Sebenarnya dari bisnis transportasi ini yang pertama dihitung ada biaya penyusutan dari mobilnya sendiri sebagai modal yang membutuhkan pengembalian. Selain itu ditambah biaya perawatan dan BBM, termasuk uang makan atau komsumsi sopirnya. 
 
"Kendaraan online itu juga punya waktu 5 tahun dan harus balik modal lagi. Tapi jika angkutan online dipakai untuk menambah pendapatan, sehingga biaya-biaya tersebut tidak dihitung.
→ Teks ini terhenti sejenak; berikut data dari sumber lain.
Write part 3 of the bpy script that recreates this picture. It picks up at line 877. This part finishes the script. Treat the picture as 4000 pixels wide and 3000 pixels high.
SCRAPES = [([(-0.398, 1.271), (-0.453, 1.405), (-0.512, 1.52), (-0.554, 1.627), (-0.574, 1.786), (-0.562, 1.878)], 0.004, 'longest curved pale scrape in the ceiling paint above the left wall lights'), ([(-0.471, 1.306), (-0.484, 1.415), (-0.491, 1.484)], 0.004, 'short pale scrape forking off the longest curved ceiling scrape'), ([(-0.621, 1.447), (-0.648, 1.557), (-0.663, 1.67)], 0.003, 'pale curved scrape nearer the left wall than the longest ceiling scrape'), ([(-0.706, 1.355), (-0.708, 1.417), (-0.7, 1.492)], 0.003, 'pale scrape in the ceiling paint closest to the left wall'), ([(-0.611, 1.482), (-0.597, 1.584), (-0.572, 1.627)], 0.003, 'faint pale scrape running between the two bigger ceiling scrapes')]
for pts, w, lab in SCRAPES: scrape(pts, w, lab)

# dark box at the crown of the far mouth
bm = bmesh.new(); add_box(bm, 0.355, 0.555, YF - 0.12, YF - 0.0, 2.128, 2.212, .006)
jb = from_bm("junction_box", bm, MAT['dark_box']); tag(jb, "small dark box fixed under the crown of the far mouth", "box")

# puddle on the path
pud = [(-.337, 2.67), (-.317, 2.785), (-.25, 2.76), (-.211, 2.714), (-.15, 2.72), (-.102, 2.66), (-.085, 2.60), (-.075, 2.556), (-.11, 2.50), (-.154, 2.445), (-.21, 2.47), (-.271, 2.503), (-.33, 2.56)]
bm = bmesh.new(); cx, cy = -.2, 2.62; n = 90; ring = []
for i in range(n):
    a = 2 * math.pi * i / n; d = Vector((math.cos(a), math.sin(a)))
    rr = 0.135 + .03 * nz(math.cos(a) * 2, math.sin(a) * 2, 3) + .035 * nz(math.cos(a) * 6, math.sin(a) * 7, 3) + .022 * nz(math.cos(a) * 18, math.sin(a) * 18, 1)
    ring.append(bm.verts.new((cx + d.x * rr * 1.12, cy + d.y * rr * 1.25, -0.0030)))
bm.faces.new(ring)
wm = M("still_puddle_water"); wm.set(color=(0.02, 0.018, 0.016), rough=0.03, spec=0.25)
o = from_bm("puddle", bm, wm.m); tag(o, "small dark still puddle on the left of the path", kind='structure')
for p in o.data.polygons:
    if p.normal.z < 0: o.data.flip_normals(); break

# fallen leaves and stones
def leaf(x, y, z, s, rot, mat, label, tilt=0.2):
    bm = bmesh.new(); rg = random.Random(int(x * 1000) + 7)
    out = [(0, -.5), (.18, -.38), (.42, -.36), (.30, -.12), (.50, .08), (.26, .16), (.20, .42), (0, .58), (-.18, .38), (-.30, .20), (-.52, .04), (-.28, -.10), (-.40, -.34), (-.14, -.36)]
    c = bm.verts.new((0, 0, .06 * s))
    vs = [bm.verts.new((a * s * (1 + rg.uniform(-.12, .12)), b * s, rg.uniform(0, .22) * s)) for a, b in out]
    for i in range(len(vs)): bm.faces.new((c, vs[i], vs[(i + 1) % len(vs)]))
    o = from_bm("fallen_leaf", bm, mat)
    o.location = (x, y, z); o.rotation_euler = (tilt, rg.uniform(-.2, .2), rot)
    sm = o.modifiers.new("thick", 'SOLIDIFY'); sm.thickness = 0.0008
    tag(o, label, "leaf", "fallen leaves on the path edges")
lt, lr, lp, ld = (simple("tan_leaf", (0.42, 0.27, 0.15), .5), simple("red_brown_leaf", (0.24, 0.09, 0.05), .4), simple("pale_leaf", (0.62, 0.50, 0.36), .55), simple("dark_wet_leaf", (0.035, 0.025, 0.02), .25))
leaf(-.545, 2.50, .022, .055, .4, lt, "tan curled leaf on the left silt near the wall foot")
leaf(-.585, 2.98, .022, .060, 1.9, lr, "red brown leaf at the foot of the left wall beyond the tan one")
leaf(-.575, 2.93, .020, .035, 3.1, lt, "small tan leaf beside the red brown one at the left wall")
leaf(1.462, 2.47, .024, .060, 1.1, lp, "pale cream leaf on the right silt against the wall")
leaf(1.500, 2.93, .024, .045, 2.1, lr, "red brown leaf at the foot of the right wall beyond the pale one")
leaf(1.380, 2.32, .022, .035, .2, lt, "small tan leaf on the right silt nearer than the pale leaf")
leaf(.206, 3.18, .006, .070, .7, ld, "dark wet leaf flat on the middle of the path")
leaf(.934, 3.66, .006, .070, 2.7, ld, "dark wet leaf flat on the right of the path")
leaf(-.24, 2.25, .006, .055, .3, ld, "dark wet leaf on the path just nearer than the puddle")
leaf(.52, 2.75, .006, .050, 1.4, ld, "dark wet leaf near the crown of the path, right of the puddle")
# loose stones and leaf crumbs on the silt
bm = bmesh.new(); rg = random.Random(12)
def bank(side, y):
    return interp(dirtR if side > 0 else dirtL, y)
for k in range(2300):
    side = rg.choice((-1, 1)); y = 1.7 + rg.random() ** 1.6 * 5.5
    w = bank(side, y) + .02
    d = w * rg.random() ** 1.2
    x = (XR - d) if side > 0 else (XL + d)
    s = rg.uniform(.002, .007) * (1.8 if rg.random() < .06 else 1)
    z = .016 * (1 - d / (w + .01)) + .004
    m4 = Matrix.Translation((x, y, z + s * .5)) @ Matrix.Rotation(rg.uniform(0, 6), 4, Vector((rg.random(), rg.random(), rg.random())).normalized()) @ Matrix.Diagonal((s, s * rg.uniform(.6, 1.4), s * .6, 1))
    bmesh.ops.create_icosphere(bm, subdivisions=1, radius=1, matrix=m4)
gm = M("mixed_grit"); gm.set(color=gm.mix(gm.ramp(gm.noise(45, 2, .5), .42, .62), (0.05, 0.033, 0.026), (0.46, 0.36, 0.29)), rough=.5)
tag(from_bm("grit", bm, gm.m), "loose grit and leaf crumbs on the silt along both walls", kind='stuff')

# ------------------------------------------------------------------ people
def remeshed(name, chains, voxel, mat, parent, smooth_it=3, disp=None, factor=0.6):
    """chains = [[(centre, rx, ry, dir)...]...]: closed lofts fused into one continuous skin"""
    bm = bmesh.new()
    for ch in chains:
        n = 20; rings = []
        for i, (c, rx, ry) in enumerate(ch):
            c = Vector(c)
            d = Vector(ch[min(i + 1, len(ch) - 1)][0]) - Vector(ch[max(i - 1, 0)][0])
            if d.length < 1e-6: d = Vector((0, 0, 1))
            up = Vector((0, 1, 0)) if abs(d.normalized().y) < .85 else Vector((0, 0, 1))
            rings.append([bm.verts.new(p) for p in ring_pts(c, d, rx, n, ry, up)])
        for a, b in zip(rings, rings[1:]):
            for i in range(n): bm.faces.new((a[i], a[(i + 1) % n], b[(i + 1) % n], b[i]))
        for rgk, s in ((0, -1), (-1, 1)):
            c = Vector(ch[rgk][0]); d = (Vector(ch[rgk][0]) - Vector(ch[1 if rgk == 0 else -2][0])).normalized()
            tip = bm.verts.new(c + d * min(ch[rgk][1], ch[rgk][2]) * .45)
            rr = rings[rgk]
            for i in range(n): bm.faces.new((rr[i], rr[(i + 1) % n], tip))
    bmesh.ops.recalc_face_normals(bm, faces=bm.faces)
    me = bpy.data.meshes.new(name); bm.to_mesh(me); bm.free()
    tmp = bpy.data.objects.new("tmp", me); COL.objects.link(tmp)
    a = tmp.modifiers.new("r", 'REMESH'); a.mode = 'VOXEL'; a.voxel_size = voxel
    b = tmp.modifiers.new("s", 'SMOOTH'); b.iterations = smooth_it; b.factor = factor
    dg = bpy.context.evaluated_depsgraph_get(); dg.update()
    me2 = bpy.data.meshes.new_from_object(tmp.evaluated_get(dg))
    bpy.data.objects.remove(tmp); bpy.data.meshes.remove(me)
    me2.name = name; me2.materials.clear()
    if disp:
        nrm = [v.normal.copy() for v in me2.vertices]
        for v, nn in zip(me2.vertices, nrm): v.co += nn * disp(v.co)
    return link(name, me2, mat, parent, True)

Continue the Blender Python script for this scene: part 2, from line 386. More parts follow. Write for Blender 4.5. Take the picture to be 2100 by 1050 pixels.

Tapi semestinya ada regulasi pemerintah apakah penghasilan tambahan dengan cara seperti itu dibenarkan atau tidak? Karena ada aturan berbisnis transportasi," jelasnya.
 
 
Menurutnya, selama ini pemerintah nyatanya tidak berani memberikan jaminan, sehingga dibiarkan ngambang seperti ini. Jadinya selaku pengusaha angkutan mengakui transport online selama ini sangat merugikan, karena sebagai transport resmi sudah memiliki ijin angkutan yang pasti. Sedangkan masyarakat yang mendapat penghasilan tambahan dari angkutan online ini tidak berijin. 
 
"Jadinya kita semestinya diproteksi oleh pemerintah dan diprioritaskan mendapatkan custumer (penumpang). Makanya kita butuh proteksi dari pemerintah. Jadi kenapa online itu jalan, ya karena itu tadi," sindirnya.
 
 
Seperti diketahui sebelumnya, akibat belum adanya solusi yang jelas dari pihak pemerintah maupun regulator di bidang transportasi di Bali makin menimbulkan ketidakpastian berusaha dikalangan pebisnis angkutan. Termasuk travel agent, khususnya yang beroperasi di Bandara Ngurah Rai juga ikut merugi sejak munculnya transportasi berbasis Grab, Uber dan GoCar di Bali.
 
Bahkan, para pengusaha transportasi di Bali mulai mengeluhkan operasional angkutan online berbasis aplikasi Grab dan Uber, karena terus merugi. Pengusaha transport lokal ini meminta kebijakan Gubernur selaku pemerintah daerah yang berwenang di bidang angkutan, segera mengeluarkan kebijakan moratorium transportasi luar Bali terutama angkutan online yang masih berpolemik di Bali.(BB).